>> start PROVIDED MATERIAL

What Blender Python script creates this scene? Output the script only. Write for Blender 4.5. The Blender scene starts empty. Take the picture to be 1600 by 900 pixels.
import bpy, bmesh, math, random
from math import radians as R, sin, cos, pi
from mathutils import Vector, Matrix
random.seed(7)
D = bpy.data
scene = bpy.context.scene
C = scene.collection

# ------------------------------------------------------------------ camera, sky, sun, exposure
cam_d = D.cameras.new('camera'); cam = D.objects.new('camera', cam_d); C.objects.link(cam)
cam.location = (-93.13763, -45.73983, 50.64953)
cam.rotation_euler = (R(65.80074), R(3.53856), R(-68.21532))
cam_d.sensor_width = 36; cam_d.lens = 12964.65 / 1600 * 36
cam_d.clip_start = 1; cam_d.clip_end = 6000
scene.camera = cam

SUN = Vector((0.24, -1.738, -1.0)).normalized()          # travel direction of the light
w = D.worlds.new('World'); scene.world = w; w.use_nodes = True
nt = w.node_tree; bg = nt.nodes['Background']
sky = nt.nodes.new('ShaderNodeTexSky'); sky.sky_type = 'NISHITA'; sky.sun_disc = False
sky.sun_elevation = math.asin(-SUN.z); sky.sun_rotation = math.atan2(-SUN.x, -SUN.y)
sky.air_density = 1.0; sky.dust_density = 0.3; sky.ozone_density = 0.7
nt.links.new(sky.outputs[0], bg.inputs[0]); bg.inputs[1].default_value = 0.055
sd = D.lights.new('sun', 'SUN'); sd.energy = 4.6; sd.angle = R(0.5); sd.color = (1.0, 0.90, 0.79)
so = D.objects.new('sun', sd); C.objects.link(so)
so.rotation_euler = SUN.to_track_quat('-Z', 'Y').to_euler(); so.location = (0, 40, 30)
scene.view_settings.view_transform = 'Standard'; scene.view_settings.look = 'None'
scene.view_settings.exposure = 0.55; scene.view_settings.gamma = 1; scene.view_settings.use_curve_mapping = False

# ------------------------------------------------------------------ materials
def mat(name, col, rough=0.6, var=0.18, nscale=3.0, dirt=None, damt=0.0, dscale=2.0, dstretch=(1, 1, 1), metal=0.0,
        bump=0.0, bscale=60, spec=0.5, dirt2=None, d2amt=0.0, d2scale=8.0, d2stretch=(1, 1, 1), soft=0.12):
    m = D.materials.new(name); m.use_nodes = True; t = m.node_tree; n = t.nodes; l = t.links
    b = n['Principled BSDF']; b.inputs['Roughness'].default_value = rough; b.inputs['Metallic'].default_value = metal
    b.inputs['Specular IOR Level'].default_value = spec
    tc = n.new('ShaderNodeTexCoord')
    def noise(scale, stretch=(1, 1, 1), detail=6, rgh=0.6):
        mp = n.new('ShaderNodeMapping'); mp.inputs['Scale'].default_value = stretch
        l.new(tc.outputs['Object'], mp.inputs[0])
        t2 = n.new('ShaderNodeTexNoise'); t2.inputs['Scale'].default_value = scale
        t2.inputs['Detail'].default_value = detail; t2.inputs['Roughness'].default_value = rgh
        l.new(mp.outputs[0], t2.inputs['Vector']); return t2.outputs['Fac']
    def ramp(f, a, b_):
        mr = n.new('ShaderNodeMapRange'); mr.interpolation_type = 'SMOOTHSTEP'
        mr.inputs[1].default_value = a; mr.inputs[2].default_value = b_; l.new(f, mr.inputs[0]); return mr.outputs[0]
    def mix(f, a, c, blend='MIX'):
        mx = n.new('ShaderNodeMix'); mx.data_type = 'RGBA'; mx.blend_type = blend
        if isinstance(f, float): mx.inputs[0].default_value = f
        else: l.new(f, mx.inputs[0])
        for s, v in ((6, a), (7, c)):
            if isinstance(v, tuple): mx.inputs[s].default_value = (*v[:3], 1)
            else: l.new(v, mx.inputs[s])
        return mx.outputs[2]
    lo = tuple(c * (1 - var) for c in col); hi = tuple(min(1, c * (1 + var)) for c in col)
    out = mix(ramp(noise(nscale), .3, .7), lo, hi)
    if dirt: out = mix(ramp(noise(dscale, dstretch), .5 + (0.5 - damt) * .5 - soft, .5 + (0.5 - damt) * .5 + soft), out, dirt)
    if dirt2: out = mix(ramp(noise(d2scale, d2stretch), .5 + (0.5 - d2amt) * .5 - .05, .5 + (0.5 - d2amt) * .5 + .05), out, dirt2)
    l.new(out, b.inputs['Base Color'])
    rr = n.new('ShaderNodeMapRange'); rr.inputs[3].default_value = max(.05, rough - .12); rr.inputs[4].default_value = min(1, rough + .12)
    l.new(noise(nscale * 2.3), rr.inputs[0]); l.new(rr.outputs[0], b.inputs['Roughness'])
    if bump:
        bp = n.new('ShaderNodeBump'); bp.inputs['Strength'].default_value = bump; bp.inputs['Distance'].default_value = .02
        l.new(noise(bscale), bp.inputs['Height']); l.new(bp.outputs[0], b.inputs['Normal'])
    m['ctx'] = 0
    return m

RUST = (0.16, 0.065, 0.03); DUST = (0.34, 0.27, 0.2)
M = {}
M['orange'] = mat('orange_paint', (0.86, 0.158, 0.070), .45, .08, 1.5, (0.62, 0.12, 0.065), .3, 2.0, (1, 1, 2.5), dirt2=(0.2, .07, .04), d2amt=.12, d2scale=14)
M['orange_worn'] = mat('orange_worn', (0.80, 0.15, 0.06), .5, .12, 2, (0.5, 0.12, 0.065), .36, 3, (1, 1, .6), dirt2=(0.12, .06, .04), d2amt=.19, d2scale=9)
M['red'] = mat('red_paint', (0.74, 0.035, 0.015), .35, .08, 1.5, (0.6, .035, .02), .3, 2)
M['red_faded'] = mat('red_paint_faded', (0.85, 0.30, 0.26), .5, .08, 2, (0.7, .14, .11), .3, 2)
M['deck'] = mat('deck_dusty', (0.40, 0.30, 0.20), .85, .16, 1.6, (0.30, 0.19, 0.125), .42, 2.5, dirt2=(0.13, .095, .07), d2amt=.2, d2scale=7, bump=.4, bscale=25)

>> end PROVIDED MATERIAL

Each line above must be reproduced exactly as it stands.

What Blender Python script creates this scene? Output the script only. Write for Blender 4.5. The Blender scene starts empty. Take the picture to be 1600 by 900 pixels.
import bpy, bmesh, math, random
from math import radians as R, sin, cos, pi
from mathutils import Vector, Matrix
random.seed(7)
D = bpy.data
scene = bpy.context.scene
C = scene.collection

# ------------------------------------------------------------------ camera, sky, sun, exposure
cam_d = D.cameras.new('camera'); cam = D.objects.new('camera', cam_d); C.objects.link(cam)
cam.location = (-93.13763, -45.73983, 50.64953)
cam.rotation_euler = (R(65.80074), R(3.53856), R(-68.21532))
cam_d.sensor_width = 36; cam_d.lens = 12964.65 / 1600 * 36
cam_d.clip_start = 1; cam_d.clip_end = 6000
scene.camera = cam

SUN = Vector((0.24, -1.738, -1.0)).normalized()          # travel direction of the light
w = D.worlds.new('World'); scene.world = w; w.use_nodes = True
nt = w.node_tree; bg = nt.nodes['Background']
sky = nt.nodes.new('ShaderNodeTexSky'); sky.sky_type = 'NISHITA'; sky.sun_disc = False
sky.sun_elevation = math.asin(-SUN.z); sky.sun_rotation = math.atan2(-SUN.x, -SUN.y)
sky.air_density = 1.0; sky.dust_density = 0.3; sky.ozone_density = 0.7
nt.links.new(sky.outputs[0], bg.inputs[0]); bg.inputs[1].default_value = 0.055
sd = D.lights.new('sun', 'SUN'); sd.energy = 4.6; sd.angle = R(0.5); sd.color = (1.0, 0.90, 0.79)
so = D.objects.new('sun', sd); C.objects.link(so)
so.rotation_euler = SUN.to_track_quat('-Z', 'Y').to_euler(); so.location = (0, 40, 30)
scene.view_settings.view_transform = 'Standard'; scene.view_settings.look = 'None'
scene.view_settings.exposure = 0.55; scene.view_settings.gamma = 1; scene.view_settings.use_curve_mapping = False

# ------------------------------------------------------------------ materials
def mat(name, col, rough=0.6, var=0.18, nscale=3.0, dirt=None, damt=0.0, dscale=2.0, dstretch=(1, 1, 1), metal=0.0,
        bump=0.0, bscale=60, spec=0.5, dirt2=None, d2amt=0.0, d2scale=8.0, d2stretch=(1, 1, 1), soft=0.12):
    m = D.materials.new(name); m.use_nodes = True; t = m.node_tree; n = t.nodes; l = t.links
    b = n['Principled BSDF']; b.inputs['Roughness'].default_value = rough; b.inputs['Metallic'].default_value = metal
    b.inputs['Specular IOR Level'].default_value = spec
    tc = n.new('ShaderNodeTexCoord')
    def noise(scale, stretch=(1, 1, 1), detail=6, rgh=0.6):
        mp = n.new('ShaderNodeMapping'); mp.inputs['Scale'].default_value = stretch
        l.new(tc.outputs['Object'], mp.inputs[0])
        t2 = n.new('ShaderNodeTexNoise'); t2.inputs['Scale'].default_value = scale
        t2.inputs['Detail'].default_value = detail; t2.inputs['Roughness'].default_value = rgh
        l.new(mp.outputs[0], t2.inputs['Vector']); return t2.outputs['Fac']
    def ramp(f, a, b_):
        mr = n.new('ShaderNodeMapRange'); mr.interpolation_type = 'SMOOTHSTEP'
        mr.inputs[1].default_value = a; mr.inputs[2].default_value = b_; l.new(f, mr.inputs[0]); return mr.outputs[0]
    def mix(f, a, c, blend='MIX'):
        mx = n.new('ShaderNodeMix'); mx.data_type = 'RGBA'; mx.blend_type = blend
        if isinstance(f, float): mx.inputs[0].default_value = f
        else: l.new(f, mx.inputs[0])
        for s, v in ((6, a), (7, c)):
            if isinstance(v, tuple): mx.inputs[s].default_value = (*v[:3], 1)
            else: l.new(v, mx.inputs[s])
        return mx.outputs[2]
    lo = tuple(c * (1 - var) for c in col); hi = tuple(min(1, c * (1 + var)) for c in col)
    out = mix(ramp(noise(nscale), .3, .7), lo, hi)
    if dirt: out = mix(ramp(noise(dscale, dstretch), .5 + (0.5 - damt) * .5 - soft, .5 + (0.5 - damt) * .5 + soft), out, dirt)
    if dirt2: out = mix(ramp(noise(d2scale, d2stretch), .5 + (0.5 - d2amt) * .5 - .05, .5 + (0.5 - d2amt) * .5 + .05), out, dirt2)
    l.new(out, b.inputs['Base Color'])
    rr = n.new('ShaderNodeMapRange'); rr.inputs[3].default_value = max(.05, rough - .12); rr.inputs[4].default_value = min(1, rough + .12)
    l.new(noise(nscale * 2.3), rr.inputs[0]); l.new(rr.outputs[0], b.inputs['Roughness'])
    if bump:
        bp = n.new('ShaderNodeBump'); bp.inputs['Strength'].default_value = bump; bp.inputs['Distance'].default_value = .02
        l.new(noise(bscale), bp.inputs['Height']); l.new(bp.outputs[0], b.inputs['Normal'])
    m['ctx'] = 0
    return m

RUST = (0.16, 0.065, 0.03); DUST = (0.34, 0.27, 0.2)
M = {}
M['orange'] = mat('orange_paint', (0.86, 0.158, 0.070), .45, .08, 1.5, (0.62, 0.12, 0.065), .3, 2.0, (1, 1, 2.5), dirt2=(0.2, .07, .04), d2amt=.12, d2scale=14)
M['orange_worn'] = mat('orange_worn', (0.80, 0.15, 0.06), .5, .12, 2, (0.5, 0.12, 0.065), .36, 3, (1, 1, .6), dirt2=(0.12, .06, .04), d2amt=.19, d2scale=9)
M['red'] = mat('red_paint', (0.74, 0.035, 0.015), .35, .08, 1.5, (0.6, .035, .02), .3, 2)
M['red_faded'] = mat('red_paint_faded', (0.85, 0.30, 0.26), .5, .08, 2, (0.7, .14, .11), .3, 2)
M['deck'] = mat('deck_dusty', (0.40, 0.30, 0.20), .85, .16, 1.6, (0.30, 0.19, 0.125), .42, 2.5, dirt2=(0.13, .095, .07), d2amt=.2, d2scale=7, bump=.4, bscale=25)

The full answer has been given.